Every time I hear an early piece by Philip Glass, I find myself contemplating a fanciful little theory. It occurs to to me that one day in the 1960s he sat down with pen and paper, with the aim of defining his new musical style.
The first thing I imagine he did was divide the page into two vertical columns. Then, in the top left he wrote “The Modernists,” and in the top right he wrote “Philip Glass.” And then I like to think he proceeded to list the stylistic attributes of modernism (at its most extreme) on the left, and to describe each attribute’s polar opposite on the right. The list came out looking something like this:
Column A: The Modernists totally atonal major and minor chords are forbidden no accompaniment figuration allowed rhythms are obscure, complex or irregular heterogenous textures the more “extended techniques” the better no repetition: works are through-composed | Column B: Philip Glass totally tonal nothing but major and minor chords wall-to-wall accompaniment figuration clearer sense of rhythm homogenous textures play instruments in a normal way take repetition to unimagined extremes |
And for a composer with iconoclastic ambitions, modernism was an easy target, back in 1976. Established in the early twentieth century, its tenets became an orthodoxy: “The Rules” for any composer who wished to be seen as up-to-date. (One hundred years later, there are still some composers who treat the stylistic attributes of modernism as a given.)
Personally, I agree with Glass’s view that by the 1970s it was time for a change.
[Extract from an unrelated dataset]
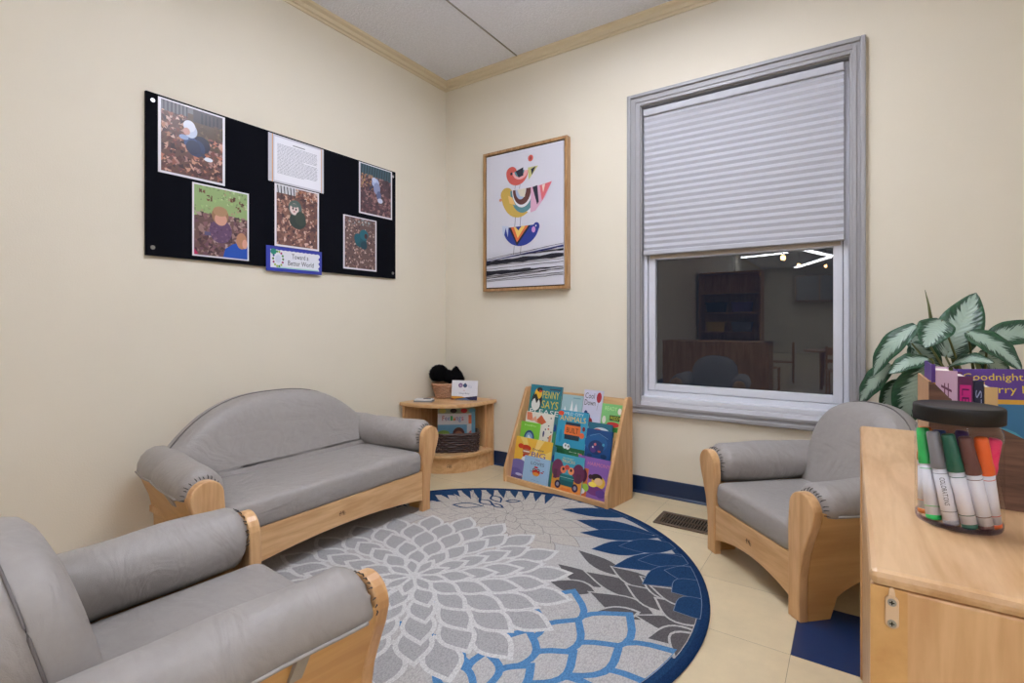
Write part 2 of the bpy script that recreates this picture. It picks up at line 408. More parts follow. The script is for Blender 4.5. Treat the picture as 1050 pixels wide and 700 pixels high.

Yet at the same time, his early efforts, like Einstein, seem like the willful contrariness of a teenager denouncing his parents’ values, holus-bolus. Glass has matured, of course – and other composers have found other ways to move on from the modernist era without displaying a need to beat it to death.
So I am grateful to Philip Glass for boldly proposing that modernism was not the end of musical history. And I’ll try to focus on my gratitude as I sit through Einstein on the Beach.